Hamotzi lechem min Ha’aretz… who brings forth bread from the earth. Who does?
God? God needs hands to do that. But God has hands. We are God’s hands. With our
hands we till the soil, plant the seed, water it, harvest the grain, thresh it,
sift the flour, add the yeast, knead the dough, let it rise, bake it, then break
it and say ‘Praised are You, Eternal God, sovereign of the Universe, who brings
forth bread from the earth’. The same human hands which make the bread, make the
Torah.
And yet, as there is meaning in
acknowledging the creative force which is behind the bread, so there is meaning
in acknowledging the creative force behind Torah.
Commandments are human. They express a relationship of commitment to the divine.
There are hundreds of commandments – 613 is the notional figure which tradition
gives us. 614, if you follow the modern Jewish philosopher Emil Fackenheim. The
614th which he added is ‘Thou shalt survive’. This is the commandment which he
says we hear coming after the Shoah, the Holocaust – indeed out of the Shoah:
the divine command – you shall survive. Or to put the negative side of the coin.
You shall not give the evildoers a posthumous victory. (Fackenheim, who was a
Shoah survivor, says: thou shalt not hand Hitler posthumous victories. To
despair of the God of Israel is to continue Hitler’s work for him.
It means, says Fackenheim, we’re under a sacred obligation not to submit to
cynicism or abdicate responsibility for the world and deliver the world into the
hands of Auschwitz. It means being commanded not to despair of redemption, not
to despair of the God of Israel, lest Judaism perish. Is it the God who saves us
physically? No it’s the God who commands justice and righteousness.
There is a saving presence of God in History, and for Fackenheim the State of
Israel is evidence of the saving presence. And again through Israel, the voice
of God is not a voice which says ‘see I saved you, that means you are good
people and whatever you do I’m behind you’. It is the commanding voice which
says: you’re living in an imperfect world and I command you to perfect it.

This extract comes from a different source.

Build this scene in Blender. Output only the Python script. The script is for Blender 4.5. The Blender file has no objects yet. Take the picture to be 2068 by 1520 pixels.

No matter how many times you hear about the Shoah, the shock effect is not
lessened it only grows.
The world and all human values were turned upside down. Rabbi Hugo Gryn used to
make the point that the Nazis systematically broke every single one of the Ten
Commandments: They destroyed the entire human and moral framework of civilized
life.
A survivor on one of the TV programmes this week reported about a relative had
been shot dead for stealing a piece of bread.
Man does not live by bread alone, but by all that proceeds from the mouth of the
eternal.
Fackenheim’s 614th commandment is not merely to survive but to survive as Jews.
This of course is to survive with the purpose of keeping alive what our Judaism
stands for. It is to work for peace and justice in our world. It is this
commitment which makes the Commandments a prime value for Reform Jews.